Mr CHIFLEY - It is true that a committee was established in 1939 to inquire into the sugar industry, and that representation was granted to consuming interests on that body. The last increase of the price of sugar resulted from representations made by the Queensland Government, the Queensland Sugar Board and representatives of the sugar-growers. On that occasion a full survey was made of the industry not by a 'board of inquiry, but by highly trained officers and experts. No board of inquiry has since been established and it is not proposed to establish such a body to report upon the industry. The honorable member's request for the appointment of a lady representative of the consumers will, however, be given consideration, should such a body be established at some future time. About three weeks ago, at the Conference of Commonwealth and State Ministers held at Canberra, representations were made to me and to other Ministers by a deputation consisting of representatives of the Queensland Government, the chairman of the Queensland Sugar Board and representatives of the Queensland sugar producers, for an increase of the price of sugar by id. per lb. The deputation pressed for an immediate decision. No board of inquiry was established but the request is being examined by the experts in the Department of Trade and Customs and by representatives of the Treasury. The preliminary inquiries have not yet been completed. In regard to the last portion of the honorable member's question, relating to the availability of sugar for the canning industry, I think that ample supplies of sugar have been made available in the past to meet the requirements of the canning industry and other industrial users of sugar including breweries. Those industries require refined sugar. Ample stocks of raw sugar have always been available.

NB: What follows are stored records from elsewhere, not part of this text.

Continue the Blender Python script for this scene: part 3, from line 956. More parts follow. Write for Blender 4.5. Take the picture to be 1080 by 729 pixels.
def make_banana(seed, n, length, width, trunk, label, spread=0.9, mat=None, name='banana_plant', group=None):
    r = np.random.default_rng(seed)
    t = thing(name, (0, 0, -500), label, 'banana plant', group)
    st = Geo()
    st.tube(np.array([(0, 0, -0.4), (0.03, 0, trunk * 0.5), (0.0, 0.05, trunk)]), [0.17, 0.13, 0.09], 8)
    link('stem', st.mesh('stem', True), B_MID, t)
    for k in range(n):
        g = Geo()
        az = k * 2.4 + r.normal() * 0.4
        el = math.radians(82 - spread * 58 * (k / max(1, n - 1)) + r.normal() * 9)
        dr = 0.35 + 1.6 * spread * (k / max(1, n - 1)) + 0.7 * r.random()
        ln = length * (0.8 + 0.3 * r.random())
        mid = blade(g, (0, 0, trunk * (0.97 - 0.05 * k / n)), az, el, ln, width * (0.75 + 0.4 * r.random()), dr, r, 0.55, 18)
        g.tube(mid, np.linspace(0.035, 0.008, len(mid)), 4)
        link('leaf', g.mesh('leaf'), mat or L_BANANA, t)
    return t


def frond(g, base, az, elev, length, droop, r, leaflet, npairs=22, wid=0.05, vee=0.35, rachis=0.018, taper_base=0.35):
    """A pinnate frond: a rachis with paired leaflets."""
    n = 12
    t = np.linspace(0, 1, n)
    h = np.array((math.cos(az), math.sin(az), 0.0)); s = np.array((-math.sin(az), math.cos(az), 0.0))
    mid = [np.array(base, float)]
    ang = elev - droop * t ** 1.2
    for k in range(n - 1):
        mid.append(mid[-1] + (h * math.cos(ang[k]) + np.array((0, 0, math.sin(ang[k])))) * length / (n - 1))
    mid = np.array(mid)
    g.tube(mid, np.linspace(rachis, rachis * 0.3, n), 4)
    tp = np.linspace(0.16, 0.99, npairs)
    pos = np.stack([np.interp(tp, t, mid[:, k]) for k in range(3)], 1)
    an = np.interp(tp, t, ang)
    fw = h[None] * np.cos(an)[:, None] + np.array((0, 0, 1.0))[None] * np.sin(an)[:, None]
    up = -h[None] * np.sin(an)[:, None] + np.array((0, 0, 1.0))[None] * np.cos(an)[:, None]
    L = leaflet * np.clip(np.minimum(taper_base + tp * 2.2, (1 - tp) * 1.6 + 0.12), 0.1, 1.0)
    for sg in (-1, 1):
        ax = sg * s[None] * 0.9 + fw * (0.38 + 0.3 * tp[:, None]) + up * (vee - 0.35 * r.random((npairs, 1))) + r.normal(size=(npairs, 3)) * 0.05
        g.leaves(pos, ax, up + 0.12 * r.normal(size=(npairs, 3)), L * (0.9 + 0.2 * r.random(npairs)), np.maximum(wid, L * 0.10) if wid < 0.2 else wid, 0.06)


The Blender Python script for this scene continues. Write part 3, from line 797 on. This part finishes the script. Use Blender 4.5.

Mrs Blackburn - I was speaking of domestic jam-making.

Mr CHIFLEY - Probably refined sugar is also preferred for domestic jam-making. The shortage of sugar for jams, preserves and the canning of fruit has not been due to a shortage of raw sugar. There has been ample raw sugar but for various reasons, including industrial troubles, sufficient refined sugar has not been available. I shall investigate the matter and ascertain whether it is possible to arrange for a proper distribution of refined sugar for the making of jams and preserves.